*** DATA SEGMENT ***
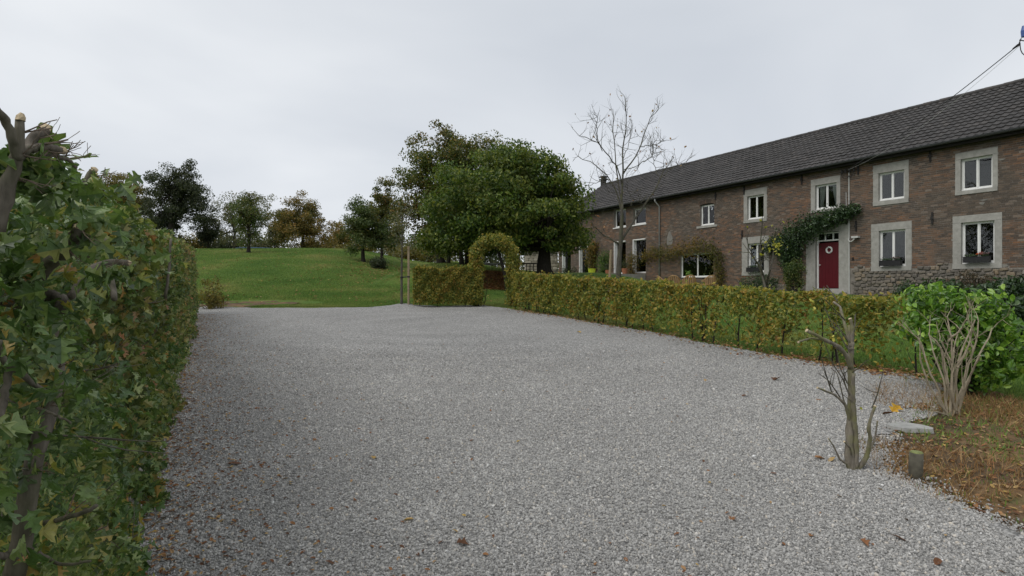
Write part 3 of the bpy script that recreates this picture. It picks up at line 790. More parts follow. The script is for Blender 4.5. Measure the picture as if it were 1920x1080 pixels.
for i, (sr, fr_, k) in enumerate(WINS):
    window(fr_, sr, curtain=(k == 'curtain'))
# arched window: brick head and stone sill
s0, s1, z0, z1 = ARCHW
aw = window([s0, s1, z0, z1-0.06], None, deep=0.12)
sl_ = MB(); sl_.bb(s0-0.22, s1+0.22, -0.05, 0.15, z0-0.13, z0-0.012); sl_.build("sill", M['limestone'], aw)
cxw = (s0+s1)/2; half = (s1-s0)/2+0.06; R_ = 1.6; zc = z1 + 0.02 - R_
for k in range(13):
    a = -math.asin(half/R_) + 2*math.asin(half/R_)*(k+0.5)/13
    b_ = MB(); ca, sa_ = math.cos(a), math.sin(a)
    Rm = np.array([[ca, 0, sa_],[0,1,0],[-sa_, 0, ca]])
    b_.box((cxw+math.sin(a)*(R_+0.10), 0.02, zc+math.cos(a)*(R_+0.10)), (0.036, 0.045, 0.105), Rm); b_.build("arch_brick", M['brick_one'], aw)
# twin window under the creeper with blinds
tw = window([TWIN[0], TWIN[1], TWIN[2], TWIN[3]], None, blind=True, deep=0.10)
for r in FARS:
    q = window(r, None, n_sash=1, deep=0.16, blind=True)
    b_ = MB(); b_.bb(r[0]-0.06, r[1]+0.06, -0.05, 0.15, r[2]-0.07, r[2]-0.012); b_.build("sill", M['white'], q)
for r in FARD:
    q = window(r, None, n_sash=1, deep=0.20, blind=True)
    b_ = MB(); b_.bb(r[0], r[0]+0.06, -0.012, 0.199, r[2]+0.05, r[3]-0.06); b_.bb(r[0]+0.0, r[1]-0.05, -0.012, 0.199, r[3]-0.058, r[3]-0.002); b_.build("reveal_trim", M['white'], q)
# terrace slab in front of the far doors (raised ground)
# door
dm = MB(); dm.bb(-0.475, 0.475, 0.14, 0.19, 0.02, 2.02)
door = dm.build("door", M['doorred'], house)
for k in range(6):
    p_ = MB(); a = -0.47 + k*0.1567; p_.bb(a+0.003, a+0.1567-0.003, 0.131, 0.1395, 0.03, 2.01); p_.build("door_plank", M['doorred'], door)
df = MB(); df.bb(-0.54, -0.478, 0.11, 0.2, 0, 2.09); df.bb(0.478, 0.54, 0.11, 0.2, 0, 2.09); df.bb(-0.54, 0.54, 0.10, 0.2, 2.092, 2.15)
for xx_ in (-0.54, -0.19, 0.17, 0.49): df.bb(xx_, xx_+0.05, 0.12, 0.18, 2.152, 2.42)
df.bb(-0.54, 0.54, 0.12, 0.18, 2.422, 2.47); df.build("door_frame", M['white'], door)
fg = MB(); fg.bb(-0.5, 0.5, 0.145, 0.151, 2.153, 2.42); fg.build("fanlight", M['glass'], door)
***
**EXERCISE AIM:**
Copy the material exactly. Do not include the pictures.

**ANSWER TO THE EXERCISE:**
Write part 3 of the bpy script that recreates this picture. It picks up at line 790. More parts follow. The script is for Blender 4.5. Measure the picture as if it were 1920x1080 pixels.
for i, (sr, fr_, k) in enumerate(WINS):
    window(fr_, sr, curtain=(k == 'curtain'))
# arched window: brick head and stone sill
s0, s1, z0, z1 = ARCHW
aw = window([s0, s1, z0, z1-0.06], None, deep=0.12)
sl_ = MB(); sl_.bb(s0-0.22, s1+0.22, -0.05, 0.15, z0-0.13, z0-0.012); sl_.build("sill", M['limestone'], aw)
cxw = (s0+s1)/2; half = (s1-s0)/2+0.06; R_ = 1.6; zc = z1 + 0.02 - R_
for k in range(13):
    a = -math.asin(half/R_) + 2*math.asin(half/R_)*(k+0.5)/13
    b_ = MB(); ca, sa_ = math.cos(a), math.sin(a)
    Rm = np.array([[ca, 0, sa_],[0,1,0],[-sa_, 0, ca]])
    b_.box((cxw+math.sin(a)*(R_+0.10), 0.02, zc+math.cos(a)*(R_+0.10)), (0.036, 0.045, 0.105), Rm); b_.build("arch_brick", M['brick_one'], aw)
# twin window under the creeper with blinds
tw = window([TWIN[0], TWIN[1], TWIN[2], TWIN[3]], None, blind=True, deep=0.10)
for r in FARS:
    q = window(r, None, n_sash=1, deep=0.16, blind=True)
    b_ = MB(); b_.bb(r[0]-0.06, r[1]+0.06, -0.05, 0.15, r[2]-0.07, r[2]-0.012); b_.build("sill", M['white'], q)
for r in FARD:
    q = window(r, None, n_sash=1, deep=0.20, blind=True)
    b_ = MB(); b_.bb(r[0], r[0]+0.06, -0.012, 0.199, r[2]+0.05, r[3]-0.06); b_.bb(r[0]+0.0, r[1]-0.05, -0.012, 0.199, r[3]-0.058, r[3]-0.002); b_.build("reveal_trim", M['white'], q)
# terrace slab in front of the far doors (raised ground)
# door
dm = MB(); dm.bb(-0.475, 0.475, 0.14, 0.19, 0.02, 2.02)
door = dm.build("door", M['doorred'], house)
for k in range(6):
    p_ = MB(); a = -0.47 + k*0.1567; p_.bb(a+0.003, a+0.1567-0.003, 0.131, 0.1395, 0.03, 2.01); p_.build("door_plank", M['doorred'], door)
df = MB(); df.bb(-0.54, -0.478, 0.11, 0.2, 0, 2.09); df.bb(0.478, 0.54, 0.11, 0.2, 0, 2.09); df.bb(-0.54, 0.54, 0.10, 0.2, 2.092, 2.15)
for xx_ in (-0.54, -0.19, 0.17, 0.49): df.bb(xx_, xx_+0.05, 0.12, 0.18, 2.152, 2.42)
df.bb(-0.54, 0.54, 0.12, 0.18, 2.422, 2.47); df.build("door_frame", M['white'], door)
fg = MB(); fg.bb(-0.5, 0.5, 0.145, 0.151, 2.153, 2.42); fg.build("fanlight", M['glass'], door)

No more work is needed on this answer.